Question for Department for Transport

UIN 38744, tabled on 26 May 2016

To ask the Secretary of State for Transport, what steps his Department is taking to assess the potential merits of its proposals on drones to be included in the planned Modern Transport Bill; and what assessment he has made of the need for temporary measures to ensure public safety related to drones until such proposals have been enacted.

Answered on

9 June 2016

There are existing regulations in place that require users of drones to maintain direct, unaided visual contact with their vehicle and to not recklessly or negligently cause or permit an aircraft to endanger any person or property. There are severe penalties in place for misuse of drones, such as up to five years imprisonment for endangering an aircraft.

The Department for Transport (DfT) and the Civil Aviation Authority (CAA) work with a wide range of industry partners across the aviation sector, (including manufacturers, airports, and airlines), to ensure our understanding of potential hazards to aircraft remains up-to-date. Further work is underway to better understand the risk posed by flying drones close to commercial planes to ensure that regulations remain fit for purpose.

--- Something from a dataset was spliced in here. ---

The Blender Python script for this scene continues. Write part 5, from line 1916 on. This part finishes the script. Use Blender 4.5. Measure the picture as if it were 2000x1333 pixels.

Guidance on tackling the risks of criminal drone use has been provided to constabularies across the UK. The Secretary of State has recently written to Police to request their assistance in raising awareness of drone risks and restrictions.

Communication and education of users on current safety restrictions will be key. Officials from my Department are actively considering with the CAA the development of an expanded and diversified communication and education campaign, to include more mediums and supporting products.

The Government is planning to consult on a range of measures on drones over the summer, and will then seek any further appropriate legislative measures through the Modern Transport Bill.